Ici c’est le film de détective à la Chandler qui passe à la moulinette, via une adaptation vaguement inspirée et complètement barrée du « Grand Sommeil » (1946) d’Howard Hawks. Humphrey Bogart remplacé par un Jeff Bridges en bermuda, hirsute et bedonnant, il fallait oser le faire ! Certes au fur et à mesure du temps le détective décliné successivement sous les traits de Robert Mitchum, Frank Sinatra, Dean Martin, Paul Newman ou Elliot Gould avait vu sa condition évoluer dans le sens d’une désinvolture de plus en plus affirmée à mesure que l’on se rapprochait des seventies, mais toujours les canons du genre étaient pour l’essentiel respectés. Le plus innovant dans le domaine fut sans conteste Robert Benton qui en confiant à Art Carney dans "Le chat connaît l'assassin" (1977) le rôle d'un détective âgé, sourd et ulcéreux rompit une première fois avec l'image de séducteur attachée au privé.

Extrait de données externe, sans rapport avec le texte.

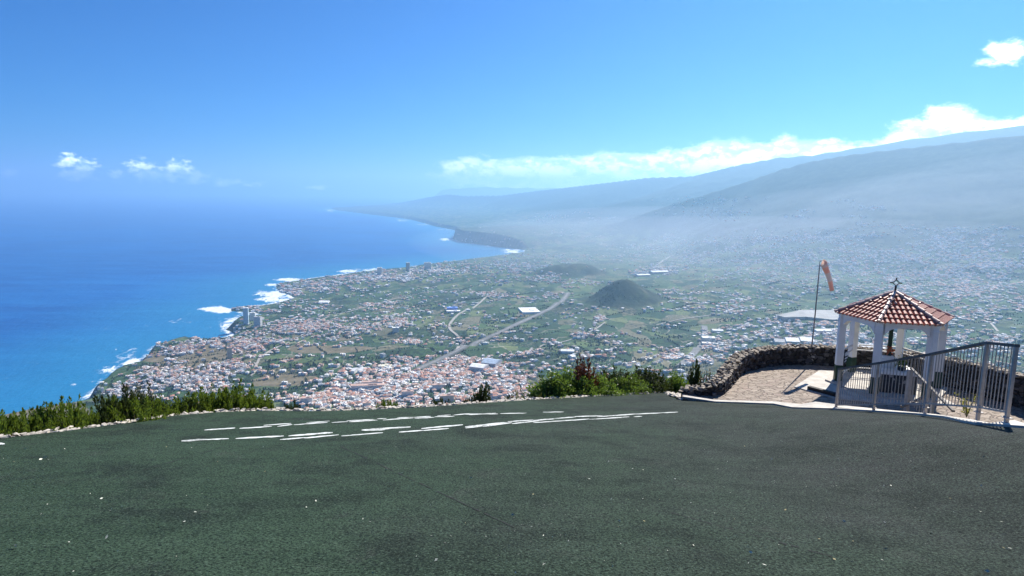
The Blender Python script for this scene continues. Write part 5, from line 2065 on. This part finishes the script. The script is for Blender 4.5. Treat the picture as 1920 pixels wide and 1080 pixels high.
# ------------------------------------------------------------------ haze: the air between here and the horizon
hz = MB()
hz.box((0, 0, (SEA - 60 + 1190) / 2), (124000, 124000, 1190 - (SEA - 60)))
hm = bpy.data.materials.new('haze_air')
hm.use_nodes = True
hm.node_tree.nodes.clear()
ho = hm.node_tree.nodes.new('ShaderNodeOutputMaterial')
hv = hm.node_tree.nodes.new('ShaderNodeVolumePrincipled')
hv.inputs['Color'].default_value = (0.38, 0.68, 1.0, 1)
hv.inputs['Density'].default_value = 6.2e-5
hv.inputs['Anisotropy'].default_value = 0.45
hm.node_tree.links.new(hv.outputs[0], ho.inputs['Volume'])
haze = hz.build('haze', hm)
tag(haze, kind='stuff')
haze['label'] = 'pale blue haze over the valley and sea'


# low sunlit mist lying against the foot of the ridge
def mist(px, py, Y, z, r, dens, rot=0.0):
    c = at_y(px, py, Y)
    bm = bmesh.new()
    bmesh.ops.create_icosphere(bm, subdivisions=4, radius=1.0)
    me = bpy.data.meshes.new('mist')
    bm.to_mesh(me)
    bm.free()
    m = bpy.data.materials.new('mist_air')
    m.use_nodes = True
    m.node_tree.nodes.clear()
    o_ = m.node_tree.nodes.new('ShaderNodeOutputMaterial')
    v_ = m.node_tree.nodes.new('ShaderNodeVolumePrincipled')
    v_.inputs['Color'].default_value = (0.80, 0.84, 1.0, 1)
    v_.inputs['Density'].default_value = dens
    v_.inputs['Anisotropy'].default_value = 0.45
    m.node_tree.links.new(v_.outputs[0], o_.inputs['Volume'])
    me.materials.append(m)
    o = bpy.data.objects.new('mist', me)
    COL.objects.link(o)
    o.location = (c[0], c[1], z)
    o.scale = r
    o.rotation_euler = (0, 0, rot)
    return tag(o, 'bank of pale mist lying along the foot of the mountain ridge', kind='stuff')


mist(1290, 428, 8000, -480, (2700, 1400, 320), 1.0e-4, R(-12))
for a in ((1480, 408, 6500, -290, (1500, 1000, 330), 6.0e-5, R(-30)), (1640, 402, 5900, -230, (1500, 900, 400), 6.0e-5, R(-10)),
          (1780, 396, 5500, -170, (1500, 900, 350), 6.0e-5, R(-50)), (1900, 385, 5300, -110, (1700, 1000, 480), 6.0e-5, R(-25)),
          (1700, 420, 5000, -300, (2200, 900, 300), 5.0e-5, R(-35))):
    m_ = mist(*a)
    m_.rotation_euler = (R(4), R(-7), a[6])
mist(1560, 470, 4900, -470, (3600, 1500, 300), 8.5e-5, R(-20))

Les frères Coen imbibent leur héros de tout le « je-m’en-foutisme » possible en faisant du "Duc" un junkie en trip permanent ce qui leur permet au passage de livrer quelques belles scènes de "voyages" sous influence lysergique. Le privé est en général un être solitaire, c’est même l’un de ses signes distinctifs. Le Duc au contraire vit entouré d'une faune bigarrée qui fait autant l'objet de l'attention des frères Coen que les personnages directement liés à l'enquête. Cette autre innovation par rapport aux canons du genre est tout à fait justifiée si l'on songe que le mode de vie du Duc descend en droite ligne des communautés hippies qui ont peuplé dans les années soixante San Francisco et Los Angeles.
Après chaque élément nouveau de l’enquête, Bogart ou Sinatra se retrouvaient seul dans l’univers clos de leur bureau ou de leur appartement enfumés, Jeff Bridges lui vient se ressourcer auprès de ses potes dans son bowling habituel où il peut débriefer, un russe blanc à la main, les derniers évènements survenus depuis qu’un malotru est venu sans crier gare « pisser sur son tapis » comme il aime le répéter à l’envi. Le Duc n’est en réalité qu’un détective de circonstances ce qui donne toute liberté aux frères Coen pour dynamiter un genre auquel paradoxalement ils rendent avec leur style si particulier un hommage vibrant.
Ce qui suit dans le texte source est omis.